§ Problem description:
The lines from the top of the material through the line with "p3.location = (-12.58, 13.6, .095);" are to be set down exactly. Leave the pictures out.

§ Collected material:
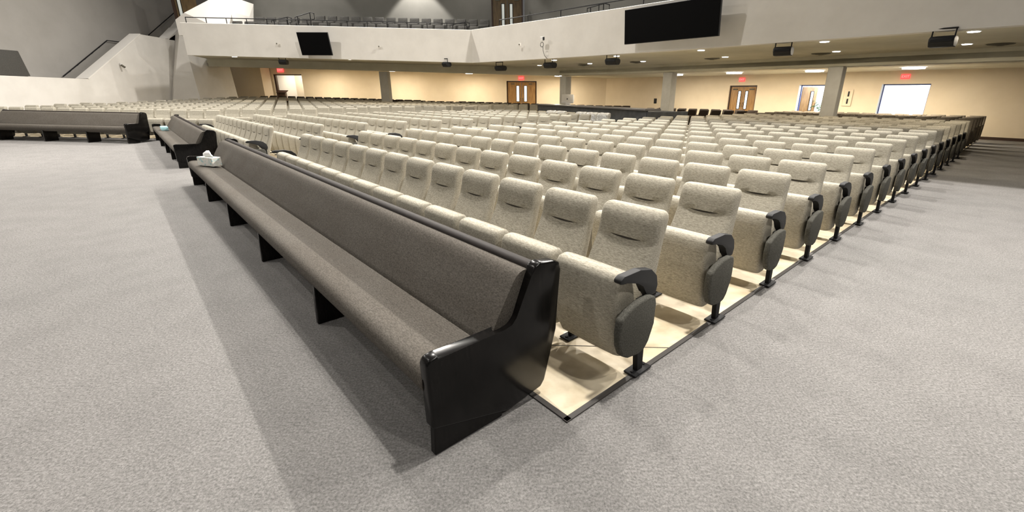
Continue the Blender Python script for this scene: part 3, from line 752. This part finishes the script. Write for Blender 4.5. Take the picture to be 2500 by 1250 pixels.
q = AB(1.50, .735); p1.location = (q.x, q.y, 0); p1.rotation_euler = (0, 0, ROT_A)
p2 = pew(6.75, [.03, 1.6, 3.05, 4.8, 6.7], 'dark upholstered pew with a pale blue packet on its far end', 'front pews')
q = AB(12.5, .74); p2.location = (q.x, q.y, 0)
p2.rotation_euler = (Matrix.Rotation(ROT_A, 4, 'Z') @ Matrix.Rotation(R(.9), 4, 'Y')).to_euler()
p3 = pew(4.85, [.08, 1.42, 2.9, 4.5], 'dark upholstered pew at far left facing right across the carpet', 'front pews')
p3.location = (-12.58, 13.6, .095); p3.scale = (1, .95, 1.13); p3.rotation_euler = (Matrix.Rotation(R(-5), 4, 'Z') @ Matrix.Rotation(R(.6), 4, 'Y')).to_euler()

# tissue box on pew 1 far end
t = empty('tissue_box', AB(9.05, .735 + .21, .452), ROT_A + R(24), label='patterned tissue box with a white tissue on the nearest pew', category='tissue box')
obj('carton', box_me('carton', (-.19, -.075, 0), (.19, .075, .14), M['box_print'], .004, 1), t)
bm = bmesh.new(); loops = []
for z, w, y in [(.135, .10, .04), (.165, .11, .03), (.20, .08, .035), (.24, .03, .014)]:
    loops.append([(w * math.cos(a) * (1 + .25 * math.sin(3 * a + z * 50)), y * math.sin(a) * (1 + .4 * math.cos(4 * a)) + .01 * math.sin(z * 60), z) for a in [2 * math.pi * k / 14 for k in range(14)]])
loft(bm, loops); obj('tissue', finish(bm, 'tissue', 60, M['tissue']), t)
q = AB(17.5, .735 + .2); obj('packet', box_me('packet', (-.24, -.08, 0), (.24, .08, .11), M['blue'], .01, 2), label='pale blue packet lying on the middle pew', category='packet')
o = bpy.data.objects['packet']; o.location = (q.x, q.y, .445 + .075); o.rotation_euler = (0, 0, ROT_A)

# ------------------------------------------------------------------ sound booth
bth = AB(17.6, 16.1) - AB(8.95, 13.62); BRZ = math.atan2(-bth.y, -bth.x); bl = bth.length
t = empty('sound_booth', AB(8.95, 13.62), BRZ, label='dark sound booth with a long counter behind the seats', category='booth')
def bp(name, lo, hi, m, bev=.01): return obj(name, box_me(name, lo, hi, M[m], bev, 1), t)
bp('front_panel', (-bl, -.02, 0), (-.4, .06, 1.06), 'booth'); bp('counter', (-bl - .1, -.12, 1.06), (-.35, .6, 1.12), 'booth_top')
bp('side_panel', (-.42, .0, 0), (-.34, 1.9, 1.02), 'booth'); bp('side_panel', (-bl - .02, .06, 0), (-bl + .06, 1.9, 1.02), 'booth')
bp('end_cabinet', (-1.9, .7, 0), (-.42, 1.9, 1.0), 'booth')
t = empty('computer_monitor', AB(15.05, 15.62, 1.12), ROT_A + R(10), label='white computer monitor seen from behind on the booth counter', category='monitor')
obj('housing', prism_me('housing', [(-.03, .10), (.0, .07), (.06, .2), (.05, .42), (-.02, .48)], -.33, .33, M['white'], .012, 2), t)
obj('stand', box_me('stand', (-.1, -.02, 0), (.1, .12, .14), M['white'], .01), t)
obj('port', box_me('port', (-.02, -.045, .24), (.02, -.02, .30), M['black']), t)

# ------------------------------------------------------------------ screens on the balcony front
def screen(label, loc, rz, w, h, tilt):
    t = empty('wall_screen', loc, rz, label=label, category='screen')
    pv = obj('bezel', box_me('bezel', (-w / 2, -.04, -h / 2), (w / 2, .03, h / 2), M['black'], .006, 1), t); pv.rotation_euler = (R(tilt), 0, 0)
    obj('display', box_me('display', (-w / 2 + .015, -.046, -h / 2 + .015), (w / 2 - .015, -.035, h / 2 - .015), M['screen']), pv)
    obj('mount', box_me('mount', (-.25, 0.02, -.2), (.25, .26, .2), M['metal']), t)
q = AB(7.56, 11.92); screen('large wide black screen hung on the right balcony front', (q.x - VB.x * .08, q.y - VB.y * .08, 3.52), ROT_A, 3.0, .94, 5)
screen('smaller black screen hung tilted on the left balcony front', (-9.68, 20.30, 3.57), R(-1), 1.32, .90, 13)
# hanging black loudspeakers
def hang(loc, rz, label, yaw=0, big=1.0):
    t = empty('hanging_loudspeaker', loc, rz + yaw, label=label, category='loudspeaker', group='black loudspeakers hung below the balcony front')
    w = .19 * big
    bm = bmesh.new(); prism(bm, [(-.20, -.03), (-.19, -.10), (-.12, -.18), (.10, -.18), (.17, -.11), (.17, -.02), (.08, .02), (-.12, .02)], -w, w); bevel(bm, .01, 1)
    obj('cabinet', finish(bm, 'cabinet', 35, M['black']), t)
    bm = bmesh.new()
    for sg in (-1, 1): tube(bm, [(sg * w * .9, -.1, -.02), (sg * w * .9, -.1, .15)], .014, 6)
    tube(bm, [(-w, -.1, .155), (w, -.1, .155)], .016, 6)
    obj('bracket', finish(bm, 'bracket', 40, M['metal']), t)
    obj('grille', box_me('grille', (-w * .9, -.208, -.10), (w * .9, -.18, -.04), M['metal'], .01, 1), t)
for a, lab, yw in [(1.62, 'black hanging loudspeaker nearest the right edge of the frame', -4), (4.64, 'black hanging loudspeaker second from the right, right of the large screen', 8), (10.0, 'black hanging loudspeaker just left of the large screen', 12), (13.0, 'black hanging loudspeaker below the cable coil on the parapet', 10), (16.05, 'black hanging loudspeaker just right of the balcony bend', 14)]:
    q = AB(a, 12.5); hang((q.x, q.y, 2.72), ROT_A, lab, R(yw), 1.05)
hang((-4.25, 20.95, 2.90), ROT_F, 'black hanging loudspeaker just left of the balcony bend', R(-25), .7)
hang((-11.5, 20.95, 2.96), ROT_F, 'black hanging loudspeaker above the left exit sign', R(10), .8)
# junction box, coil and cable
q = AB(12.75, 11.86); t = empty('junction_box', (q.x, q.y, 3.42), ROT_A, label='white junction box with a black cable coil on the parapet', category='junction box')
obj('plate', box_me('plate', (-.1, -.03, 0), (.06, .02, .14), M['white'], .005, 1), t); obj('socket', box_me('socket', (.05, -.05, .02), (.11, .0, .13), M['black'], .004, 1), t)
bm = bmesh.new(); tube(bm, [(.08 * math.cos(a), -.03, -.12 + .08 * math.sin(a)) for a in [k * math.pi / 9 for k in range(19)]], .01, 6)
tube(bm, [(.05, -.03, -.2), (.06, -.03, -.32), (.0, .1, -.48), (-.05, .3, -.58)], .009, 6); obj('cable', finish(bm, 'cable', 60, M['metal']), t)
def plate(loc, rz, label):
    t = empty('wall_plate', loc, rz, label=label, category='wall plate', group='small plates on the balcony front')
    obj('cover', box_me('cover', (-.05, -.02, -.05), (.05, .02, .05), M['paint'], .005, 1), t); obj('connector', box_me('connector', (-.02, -.04, -.02), (.02, -.015, .02), M['vent']), t)
plate((-11.45, 20.58, 3.6), 0, 'small plate on the parapet left of the small screen')
plate((-7.1, 20.7, 3.52), 0, 'small plate on the parapet right of the small screen')
q = AB(14.1, 11.92); plate((q.x, q.y, 3.4), ROT_A, 'small plate on the parapet right of the bend')
t = empty('security_camera', (WX + .02, 21.8, 2.75), R(90), label='small white spotlight fixed on the left stair wall', category='spotlight')
obj('bracket', box_me('bracket', (-.04, -.06, .02), (.04, .0, .1), M['white'], .01), t)
bm = bmesh.new(); tube(bm, [(0, -.05, .02), (.03, -.16, -.08)], .045, 10); obj('head', finish(bm, 'head', 50, M['vent']), t)

# ------------------------------------------------------------------ ceiling lamps, vents
def downlight(x, y, z, r, label, grp, m='lamp', power=0):
    t = empty('downlight' if r < .2 else 'round_ceiling_light', (x, y, z), 0, label=label, category='ceiling light', group=grp)
    def disc(r0, r1, z0, z1):
        bm = bmesh.new(); n = 20; o = [[(rr * math.cos(2 * math.pi * k / n), rr * math.sin(2 * math.pi * k / n), zz) for k in range(n)] for rr, zz in ((r1, z0), (r1, z1))]; loft(bm, o); return bm
    obj('trim_ring', finish(disc(0, r * 1.25, -.008, .01), 'trim_ring', 40, M['white']), t)
    obj('lens', finish(disc(0, r, -.02 if r < .2 else -.07, -.004), 'lens', 40, M[m]), t)
    if power: 
        l = bpy.data.lights.new('lamp', 'AREA'); l.shape = 'DISK'; l.size = r * 1.8; l.energy = power; l.color = (1, .87, .68); lo = bpy.data.objects.new('lamp', l); COL.objects.link(lo); lo.parent = t; lo.location = (0, 0, -.09)
for i, (a, b) in enumerate([(1.28, 13.34), (4.0, 13.28), (7.28, 13.27), (10.4, 13.2), (13.4, 13.1)]):
    q = AB(a, b); downlight(q.x, q.y, ZC, .1, 'small round downlight in the front row of the right soffit, %s from the right' % ORD[i + 1], 'downlights in the soffit', power=32)
for i, (a, b) in enumerate([(1.63, 16.36), (4.56, 16.39), (7.89, 16.1), (11.25, 16.0), (14.0, 15.9), (17.2, 15.8)]):
    q = AB(a, b); downlight(q.x, q.y, ZC + dz(q.x, q.y), .1, 'small round downlight in the rear row of the right soffit, %s from the right' % ORD[i + 1], 'downlights in the soffit', power=32)
for i, (x, y) in enumerate([(-4.0, 22.0), (-6.4, 22.0), (-8.9, 21.8), (-14.0, 21.5)]):
    downlight(x, y, ZC + dz(x, y), .1, 'small round downlight in the left soffit, %s from the bend' % ORD[i + 1], 'downlights in the soffit', power=32)
for i, (a, b) in enumerate([(3.45, 21.8), (6.75, 21.9), (10.0, 21.5), (13.1, 21.6)]):
    q = AB(a, b); downlight(q.x, q.y, 2.62, .34, 'large round white ceiling light near the back wall, %s from the right' % ORD[i + 1], 'large round lights by the back wall', 'lamp_white', power=170)
for i, x in enumerate([1.0, -4.6, -9.4, -14.2]):
    y = 29.4; downlight(x, y, 2.66 + dz(x, y), .22, 'round white ceiling light above the rear rows on the left, %s from the corner' % ORD[i + 1], 'round lights by the left back wall', 'lamp_white', power=125)
for i, (a, b) in enumerate([(1.04, 16.9), (5.12, 16.9), (8.58, 16.5), (11.71, 16.2), (14.55, 16.1)]):
    q = AB(a, b); t = empty('ceiling_vent', (q.x, q.y, ZC), ROT_A, label='round grey air vent in the soffit, %s from the right' % ORD[i + 1], category='vent', group='air vents in the soffit')
    for k in range(3):
        bm = bmesh.new(); n = 20; r0 = .28 - .09 * k; zz = -.01 - .015 * k
        loft(bm, [[(rr * math.cos(2 * math.pi * j / n), rr * math.sin(2 * math.pi * j / n), z_) for j in range(n)] for rr, z_ in ((r0, zz), (r0 - .03, zz - .012))]); obj('ring', finish(bm, 'ring', 40, M['vent']), t)

# ------------------------------------------------------------------ exit signs, wall rack, small items
def exit_sign(loc, rz, label, s=1.0):
    t = empty('exit_sign', loc, rz, label=label, category='exit sign', group='red lit exit signs')
    obj('housing', box_me('housing', (-.16 * s, -.04, -.1 * s), (.16 * s, .0, .1 * s), M['exit'], .01, 1), t)
    cu = bpy.data.curves.new('EXIT', 'FONT'); cu.body = 'EXIT'; cu.size = .13 * s; cu.align_x = 'CENTER'; cu.align_y = 'CENTER'; cu.extrude = .004
    tmp = bpy.data.objects.new('tmp', cu); COL.objects.link(tmp); dg = bpy.context.evaluated_depsgraph_get(); me = bpy.data.meshes.new_from_object(tmp.evaluated_get(dg)); bpy.data.objects.remove(tmp)
    me.materials.clear(); me.materials.append(M['exit_txt']); o = obj('letters', me, t); o.location = (0, -.046, 0); o.rotation_euler = (R(90), 0, 0)
q = AB(4.1, BW - .01); exit_sign((q.x, q.y, 2.38), ROT_A, 'red exit sign above the bright open doorway on the right')
q = AB(11.0, BW - .01); exit_sign((q.x, q.y, 2.38), ROT_A, 'red exit sign above the right oak double doors')
exit_sign((-1.42, 31.45, 2.60), 0, 'red exit sign above the middle oak double doors', 1.2)
exit_sign((-17.6, 31.48, 3.03), 0, 'red exit sign over the open doorway at far left', 1.35)
q = AB(6.02, BW - .02); t = empty('notice_rack', (q.x, q.y, 1.15), ROT_A, label='narrow beige wall rack with two dark slots right of the column', category='rack')
obj('board', box_me('board', (-.17, -.03, 0), (.17, .0, .72), M['cream'], .008, 1), t)
for z in (.1, .42): obj('slot', box_me('slot', (-.02, -.045, z), (.04, -.025, z + .22), M['black']), t)
q = AB(11.80, 17.95); obj('wall_phone', box_me('wall_phone', (-.05, -.06, 0), (.05, .04, .22), M['black'], .01, 1), label='small black box on the side of the column behind the booth', category='box'); o = bpy.data.objects['wall_phone']; o.location = (q.x, q.y, 1.22); o.rotation_euler = (0, 0, ROT_A)
t = empty('lectern', (-17.0, 30.2, floor_z(-17, 30.2)), R(12), label='dark brown lectern standing inside the left open doorway', category='lectern')
obj('body', box_me('body', (-.2, -.18, 0), (.2, .18, 1.1), M['frame'], .01), t); obj('top', prism_me('top', [(-.26, 1.1), (.24, 1.24), (.24, 1.27), (-.26, 1.13)], -.3, .3, M['frame'], .005, 1), t)

# ------------------------------------------------------------------ balcony chairs
bal = low_me(noisy(mat('balcony_chair_fabric', (.12, .12, .115), .95, spec=.1), (.045, .044, .041), (.095, .092, .086), 60, 3, .6, rand=True), 'balcony_chair')
def bchair(x, y, top, rz, label):
    o = obj('balcony_chair', bal, label=label, category='chair', group='dark grey chairs on the balcony'); o.location = (x, y, top - .965); o.rotation_euler = (0, 0, rz)
for i in range(15):
    x = -10.9 + .575 * i; bchair(x, 23.6, 4.95 + dz(x, 23) - .0, ROT_F, 'dark grey balcony chair, upper row behind the left rail, %s from the left' % ORD[i + 1])
for i in range(14):
    x = -10.3 + .545 * i; bchair(x, 22.5, 4.52 + dz(x, 22), ROT_F, 'dark grey balcony chair, lower row behind the left rail, %s from the left' % ORD[i + 1])
for i in range(5):
    x = -14.0 + .58 * i; bchair(x, 23.75, 4.86 + dz(x, 23), ROT_F, 'grey balcony chair beside the white stair enclosure, upper row, %s from the left' % ORD[i + 1])
for i in range(5):
    x = -14.1 + .56 * i; bchair(x, 22.1, 4.46 + dz(x, 22), ROT_F, 'grey balcony chair beside the white stair enclosure, lower row, %s from the left' % ORD[i + 1])
for i in range(8):
    q = AB(8.5 + .6 * i, 14.2); bchair(q.x, q.y, 4.38, ROT_A, 'dark grey balcony chair behind the right rail, %s from the right' % ORD[i + 1])
# tall chairs/riser steps under the balcony seats
wall('floor_balcony_riser', (-14.6, 23.2), (-2.9, 23.4), 3.45, 3.95, 2.2, M['paint_grey'], warp=True)
for o in list(bpy.data.objects):
    if o.location.z < -40: bpy.data.objects.remove(o)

§ The output:
Continue the Blender Python script for this scene: part 3, from line 752. This part finishes the script. Write for Blender 4.5. Take the picture to be 2500 by 1250 pixels.
q = AB(1.50, .735); p1.location = (q.x, q.y, 0); p1.rotation_euler = (0, 0, ROT_A)
p2 = pew(6.75, [.03, 1.6, 3.05, 4.8, 6.7], 'dark upholstered pew with a pale blue packet on its far end', 'front pews')
q = AB(12.5, .74); p2.location = (q.x, q.y, 0)
p2.rotation_euler = (Matrix.Rotation(ROT_A, 4, 'Z') @ Matrix.Rotation(R(.9), 4, 'Y')).to_euler()
p3 = pew(4.85, [.08, 1.42, 2.9, 4.5], 'dark upholstered pew at far left facing right across the carpet', 'front pews')
p3.location = (-12.58, 13.6, .095); p3.scale = (1, .95, 1.13); p3.rotation_euler = (Matrix.Rotation(R(-5), 4, 'Z') @ Matrix.Rotation(R(.6), 4, 'Y')).to_euler()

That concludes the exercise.